Ao perceber-se pilhada, Giselita
assumiu toda a culpa pela malfeitoria. Reconheceu que sacava
mensalmente os salários de seus
empregados;
Os promotores não puderam,
no entanto, ignorar as assinaturas de Etelvina, a presidente do
tribunal, nos contratos. E como
não têm legitimidade para investigá-la, remeteram os autos para
cima.
Ao receber o processo, o procurador-geral do Ministério Público
Estadual do Maranhão, Raimundo Nonato de Carvalho Filho,
também arremessou o caso para
o alto. Guiando-se pela Constituição e pela lei que rege a magistratura, enviou o processo para Brasília, em 27 de setembro. Só o STJ
(Superior Tribunal de Justiça) pode questionar atos de desembargadores.

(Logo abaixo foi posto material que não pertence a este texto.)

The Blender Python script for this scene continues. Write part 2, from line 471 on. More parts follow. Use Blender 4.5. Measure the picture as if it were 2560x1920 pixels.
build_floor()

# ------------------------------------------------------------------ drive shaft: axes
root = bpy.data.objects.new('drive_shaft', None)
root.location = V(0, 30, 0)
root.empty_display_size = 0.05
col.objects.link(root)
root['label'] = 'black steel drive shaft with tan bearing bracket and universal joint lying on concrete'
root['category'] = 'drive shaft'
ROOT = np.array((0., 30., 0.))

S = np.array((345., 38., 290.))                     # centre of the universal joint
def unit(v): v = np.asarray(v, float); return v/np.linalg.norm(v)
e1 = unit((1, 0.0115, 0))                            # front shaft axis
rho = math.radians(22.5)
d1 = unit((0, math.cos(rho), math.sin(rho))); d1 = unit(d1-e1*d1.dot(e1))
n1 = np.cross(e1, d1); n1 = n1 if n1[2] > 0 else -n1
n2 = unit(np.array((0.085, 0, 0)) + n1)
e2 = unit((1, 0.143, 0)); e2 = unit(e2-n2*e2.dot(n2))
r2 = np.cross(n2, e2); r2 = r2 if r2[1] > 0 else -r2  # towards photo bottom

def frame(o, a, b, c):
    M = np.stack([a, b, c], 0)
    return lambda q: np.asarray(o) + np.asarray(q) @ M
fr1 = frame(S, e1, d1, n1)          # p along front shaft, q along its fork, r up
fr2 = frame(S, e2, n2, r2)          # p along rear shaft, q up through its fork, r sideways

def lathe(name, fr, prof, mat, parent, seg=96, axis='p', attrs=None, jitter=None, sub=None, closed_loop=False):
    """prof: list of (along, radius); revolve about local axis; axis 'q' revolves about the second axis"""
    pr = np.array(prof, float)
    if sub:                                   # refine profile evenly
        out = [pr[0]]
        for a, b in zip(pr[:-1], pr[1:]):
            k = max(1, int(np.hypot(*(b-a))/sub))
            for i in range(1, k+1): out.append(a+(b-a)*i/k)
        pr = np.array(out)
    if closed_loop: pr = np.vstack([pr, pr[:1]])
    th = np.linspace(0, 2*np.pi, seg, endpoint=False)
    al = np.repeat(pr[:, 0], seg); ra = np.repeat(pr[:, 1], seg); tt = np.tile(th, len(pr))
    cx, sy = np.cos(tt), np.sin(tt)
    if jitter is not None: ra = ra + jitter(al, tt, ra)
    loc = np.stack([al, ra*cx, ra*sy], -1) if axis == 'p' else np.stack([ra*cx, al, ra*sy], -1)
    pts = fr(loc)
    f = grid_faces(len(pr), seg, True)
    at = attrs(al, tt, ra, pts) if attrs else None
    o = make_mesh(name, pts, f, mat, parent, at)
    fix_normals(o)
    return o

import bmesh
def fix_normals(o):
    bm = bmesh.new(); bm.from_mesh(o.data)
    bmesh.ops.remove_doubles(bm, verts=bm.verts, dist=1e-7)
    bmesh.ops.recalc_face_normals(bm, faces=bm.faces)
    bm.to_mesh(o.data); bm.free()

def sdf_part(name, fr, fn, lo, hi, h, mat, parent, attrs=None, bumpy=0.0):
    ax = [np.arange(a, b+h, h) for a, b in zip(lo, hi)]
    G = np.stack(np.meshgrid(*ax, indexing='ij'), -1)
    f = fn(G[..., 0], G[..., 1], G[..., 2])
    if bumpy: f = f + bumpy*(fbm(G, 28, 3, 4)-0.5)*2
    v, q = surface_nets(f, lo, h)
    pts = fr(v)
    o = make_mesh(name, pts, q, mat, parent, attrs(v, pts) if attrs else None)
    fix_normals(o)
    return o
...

O caso repousava nos escaninhos do STJ até a última quarta-feira. Reagindo a um telefonema
do repórter à sua assessoria, o
presidente do tribunal, ministro
Nilson Vital Naves, determinou o
recebimento da notícia-crime. Na
quinta-feira, o ministro Peçanha
Martins foi sorteado para relatar
o caso.
O processo será enviado ao procurador-geral da República, Geraldo Brindeiro, "el engavetador". Se julgar que há indícios de
ilicitude, o caso seguirá adiante.
O repórter tentou, de quarta a
sexta, conversar com a desembargadora Etelvina. Ela preferiu delegar os esclarecimentos ao secretário de Comunicação, Félix Alberto Lima, e ao diretor-geral do
tribunal, Francisco de Assis Coelho.
Informaram basicamente o seguinte:
1) Etelvina foi "induzida a erro"
pela sobrinha Giselita, sua assessora desde 1999. Assumira a presidência do TJ-Maranhão em 28 de
dezembro de 2001. Duas semanas
depois, os contratos micados
aportaram em sua mesa. Assinou-os "inadvertidamente";
2) invocando o nome da tia, Giselita ludibriou outros funcionários do tribunal. Injetou nos contracheques dos empregados domésticos gratificações irregulares;
3) arrependida, Giselita "tentou
reverter as contratações" em março. Como não conseguiu, confessou o malfeito à tia-presidente;
4) a desembargadora Etelvina
"ficou indignada". Mandou à
rua, em abril, Alberlila e Antonilson. Podia exonerar a sobrinha
de bate-pronto. Preferiu suspendê-la, sem prejuízo dos vencimentos, por 60 dias. Abriu uma sindicância;
5) embora datado de 26 de março, o ofício com as providências de
Etelvina só chegou ao "Diário de
Justiça" em 23 de maio, dois dias
depois do depoimento da doméstica Alberlila aos promotores;
6) ouvida pelos sindicantes do
tribunal, Giselita confessou o estelionato. Teve a suspensão prorrogada por mais 30 dias, com vencimentos preservados. Só foi exonerada em 2 de julho. Antes, restituiu ao tribunal R$ 19.531,80. A
soma do logro exclui gastos como
o Imposto de Renda recolhido na
fonte;
7) as conclusões da sindicância
foram entregues ao Ministério
Público.
O contribuinte brasileiro descobre que, não fosse a faxina de
uma doméstica atenta, talvez
ainda estivesse ajudando a fornir
os bolsos de uma sobrinha esperta
o bastante para ludibriar uma tia
distraída.
A despeito das reiteradas confissões, não há notícia de processo
aberto contra Giselita. Por ora,
puniram-se apenas as vítimas.
Alberlila e Antonilson perderam
empregos que não chegaram a
exercer. E já não recolhem impurezas na casa de Giselita.